Bütün bunları hesaba katınca, Klingemann’ın sanatının süreçsel olduğunu söyleyebiliyoruz, zira onun sanatı bağlamında, tekil, “her daim orada”, statik bir işten söz edemiyoruz. Aksine, sözü edilen tüm işlerde çıktı hep değişken, yer yer etkileşime de açık. Bunun sonucu olarak, maddesinin tekil bir biçimi olmadığı gibi, kendi biçiminin de tekil bir biçimi yok Klingemann’ın işlerinin, sanatının. Tıpkı bir beyin gibi, daimi olarak verileri işler, nöral bağlantılar kurar ve algılanımlar ve duygulanımlar üretir vaziyette var oluyor. Belki de bu nedenle, bir işine, yine nöral ağlar vasıtasıyla ürettiği bir dizisel portre işine Neurography adını takıyor Klingemann, zira söz konusu olan hakikaten nörolojik süreçlerin bir tür yazısını/imgesini var etmek, onları dışsallaştırmak. Ama bu tip bir çıktı da doğası/tanımı gereği süreçsel olacağından, Klingemann’ın işleri de süreçsel, çünkü beyin bir organ olduğu kadar bir süreç, dünyanın işlendiği bir süreç. Bu bakımdan, Klingemann’ın işlerinin toplamına da “nörografik” demek uygun düşer, beyinsel süreçleri modelleri olarak aldığından. Basitçe: Sanatı beyin üstünden modelleyerek, hatta onu beyinler arası kılarak (aynı anda “devrede olan” insan ve makine beyni) iş gören bir sanat.
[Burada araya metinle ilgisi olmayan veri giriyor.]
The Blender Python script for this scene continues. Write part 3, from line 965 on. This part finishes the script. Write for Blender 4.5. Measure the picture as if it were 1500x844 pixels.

Ve son olarak: Bu düzeyde, artık sanatı büyük ya da etkileyici kılan en temel etmenin bir anlamının kalmadığını sezinliyoruz, ki o da “zamansızlık”. Gerçekten, bugüne dek sanat hep “zamana direnç gösterme” derecesine göre değerlendirilmişti. Bunun nedeni, bir yandan insanın “ölmeye direnme” itkisiyken, bir diğer neden de sanatın zamanlar arası duygulanım yaratabilme kabiliyetinin gizemliliğiydi. Sanat ki duygulanımları billurlaştırarak zamanını aşıyordu, “bir başka zaman”a ulaşıyorudu. Sanatın böyle düşünülme nedeni ise onun kendi içinde zaman taşımaması, dönüşmemesi, fakat ancak ona direnç gösterme kuvvetiyle tanımlanmasıydı. Gilles Deleuze, “Yaratma Eylemi Nedir?”de, sanatın “direnen şey” olduğunu ve “direnme edimi”nin sanatın kurucu etmeni ya da jesti olarak saptanabileceğini söylediğinde, tam da bunu kast ediyordu. Oysaki bugün, Klingemann’ın ve diğerlerinin icracısı olduğu kadar aracısı olduğu jeneratif sanatla birlikte, zamanın sanatın ta kendisinde içerilmeye başlandığını, hatta zamanın bir tür analoğuna dönüştüğünü görüyoruz. Artık sanat, zamana direnen değil, zamanı içeren, zamanda ve zamandan olduğu kadar zamansal olan bir şey. Kısacası, oluşan bir şey. Bir süreç. Artık sanatın direndiği bir şey yok. Akıp gidiyor, tıpkı zaman gibi.